[Records with scene code]
——————

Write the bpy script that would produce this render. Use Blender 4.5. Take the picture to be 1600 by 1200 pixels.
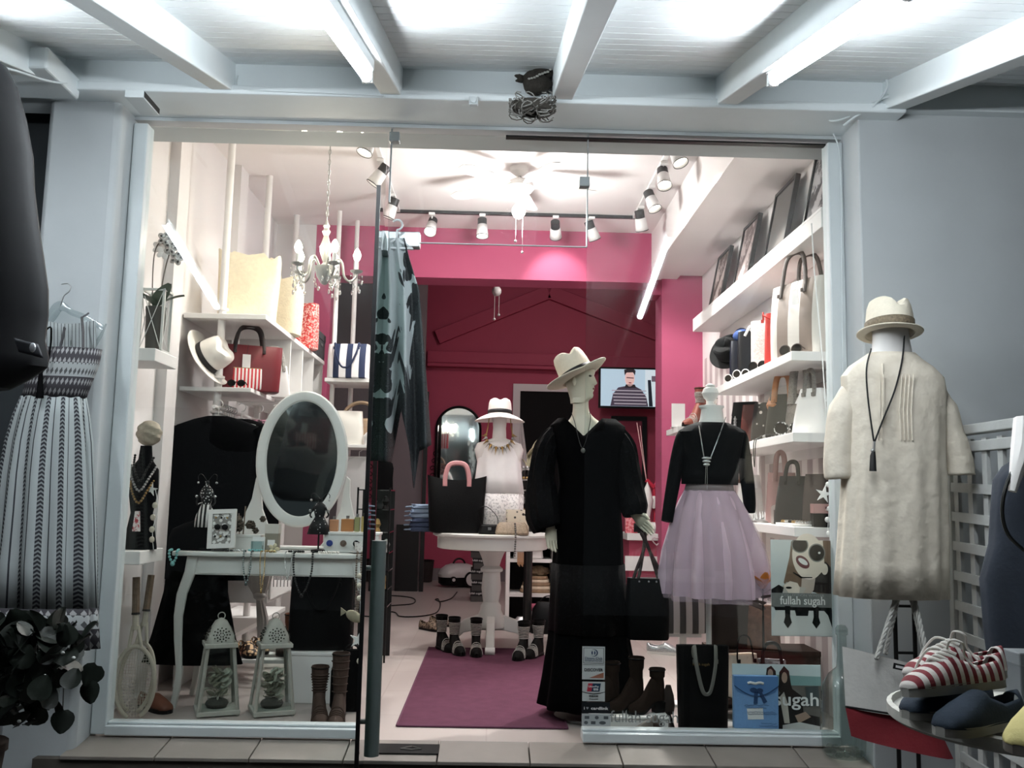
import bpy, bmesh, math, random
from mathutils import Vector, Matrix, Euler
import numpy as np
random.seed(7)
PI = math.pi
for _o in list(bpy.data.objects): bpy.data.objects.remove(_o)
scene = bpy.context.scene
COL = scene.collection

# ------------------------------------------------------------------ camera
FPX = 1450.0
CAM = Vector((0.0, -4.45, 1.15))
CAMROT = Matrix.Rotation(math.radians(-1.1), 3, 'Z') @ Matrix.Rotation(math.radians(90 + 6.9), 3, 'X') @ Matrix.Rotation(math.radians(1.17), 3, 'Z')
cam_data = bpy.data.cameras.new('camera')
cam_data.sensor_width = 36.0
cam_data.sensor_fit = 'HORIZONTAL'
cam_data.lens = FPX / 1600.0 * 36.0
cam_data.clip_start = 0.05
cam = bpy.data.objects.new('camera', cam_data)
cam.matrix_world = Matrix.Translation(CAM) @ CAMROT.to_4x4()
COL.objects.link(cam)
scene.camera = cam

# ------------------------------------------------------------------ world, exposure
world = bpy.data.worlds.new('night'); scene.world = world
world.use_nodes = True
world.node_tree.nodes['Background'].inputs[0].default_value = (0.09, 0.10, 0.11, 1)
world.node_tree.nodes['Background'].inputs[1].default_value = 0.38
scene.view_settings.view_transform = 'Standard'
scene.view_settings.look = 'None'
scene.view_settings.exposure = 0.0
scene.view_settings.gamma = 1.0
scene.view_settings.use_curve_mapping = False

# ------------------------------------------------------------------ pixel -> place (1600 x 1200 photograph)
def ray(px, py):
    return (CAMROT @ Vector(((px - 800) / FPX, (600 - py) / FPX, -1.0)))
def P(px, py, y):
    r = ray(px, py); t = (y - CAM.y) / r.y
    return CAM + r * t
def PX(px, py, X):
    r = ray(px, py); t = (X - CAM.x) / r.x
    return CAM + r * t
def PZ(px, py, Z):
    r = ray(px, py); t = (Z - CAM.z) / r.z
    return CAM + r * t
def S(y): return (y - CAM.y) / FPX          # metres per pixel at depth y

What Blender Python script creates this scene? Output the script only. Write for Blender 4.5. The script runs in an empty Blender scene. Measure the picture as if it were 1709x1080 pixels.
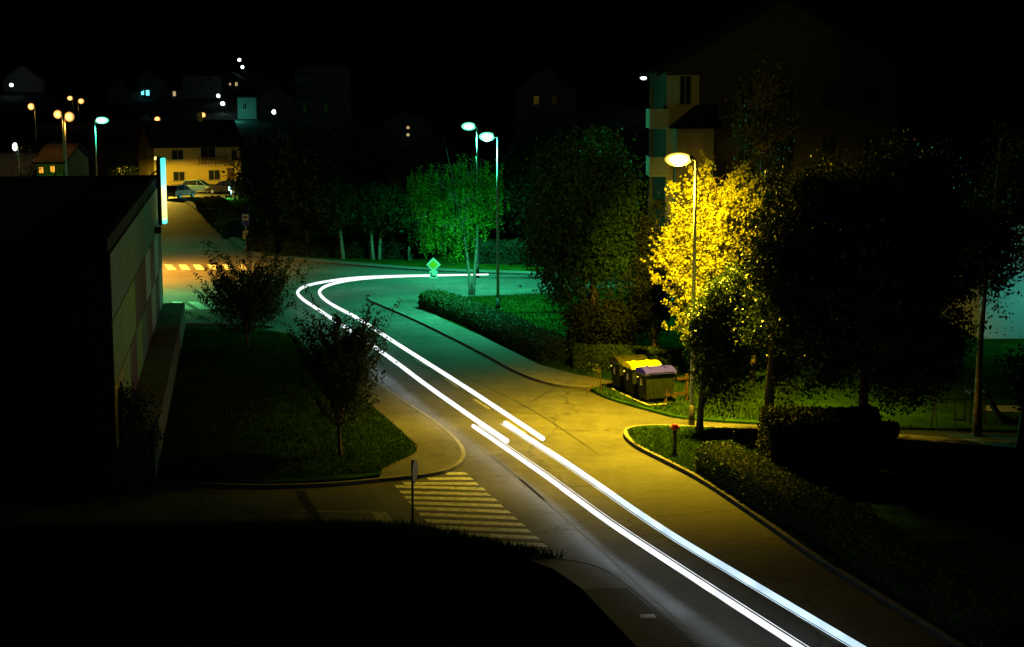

——————

What to work on
Return the full material word for word. Do not include the pictures.

Finished answer
Write the bpy script that would produce this render. Use Blender 4.5. Take the picture to be 1600 by 1200 pixels.
import bpy, bmesh, math, random
from mathutils import Vector, Matrix, Euler
import numpy as np
random.seed(7)
PI = math.pi
for _o in list(bpy.data.objects): bpy.data.objects.remove(_o)
scene = bpy.context.scene
COL = scene.collection

# ------------------------------------------------------------------ camera
FPX = 1450.0
CAM = Vector((0.0, -4.45, 1.15))
CAMROT = Matrix.Rotation(math.radians(-1.1), 3, 'Z') @ Matrix.Rotation(math.radians(90 + 6.9), 3, 'X') @ Matrix.Rotation(math.radians(1.17), 3, 'Z')
cam_data = bpy.data.cameras.new('camera')
cam_data.sensor_width = 36.0
cam_data.sensor_fit = 'HORIZONTAL'
cam_data.lens = FPX / 1600.0 * 36.0
cam_data.clip_start = 0.05
cam = bpy.data.objects.new('camera', cam_data)
cam.matrix_world = Matrix.Translation(CAM) @ CAMROT.to_4x4()
COL.objects.link(cam)
scene.camera = cam

# ------------------------------------------------------------------ world, exposure
world = bpy.data.worlds.new('night'); scene.world = world
world.use_nodes = True
world.node_tree.nodes['Background'].inputs[0].default_value = (0.09, 0.10, 0.11, 1)
world.node_tree.nodes['Background'].inputs[1].default_value = 0.38
scene.view_settings.view_transform = 'Standard'
scene.view_settings.look = 'None'
scene.view_settings.exposure = 0.0
scene.view_settings.gamma = 1.0
scene.view_settings.use_curve_mapping = False

# ------------------------------------------------------------------ pixel -> place (1600 x 1200 photograph)
def ray(px, py):
    return (CAMROT @ Vector(((px - 800) / FPX, (600 - py) / FPX, -1.0)))
def P(px, py, y):
    r = ray(px, py); t = (y - CAM.y) / r.y
    return CAM + r * t
def PX(px, py, X):
    r = ray(px, py); t = (X - CAM.x) / r.x
    return CAM + r * t
def PZ(px, py, Z):
    r = ray(px, py); t = (Z - CAM.z) / r.z
    return CAM + r * t
def S(y): return (y - CAM.y) / FPX          # metres per pixel at depth y

What Blender Python script creates this scene? Output the script only. Write for Blender 4.5. The script runs in an empty Blender scene. Measure the picture as if it were 1709x1080 pixels.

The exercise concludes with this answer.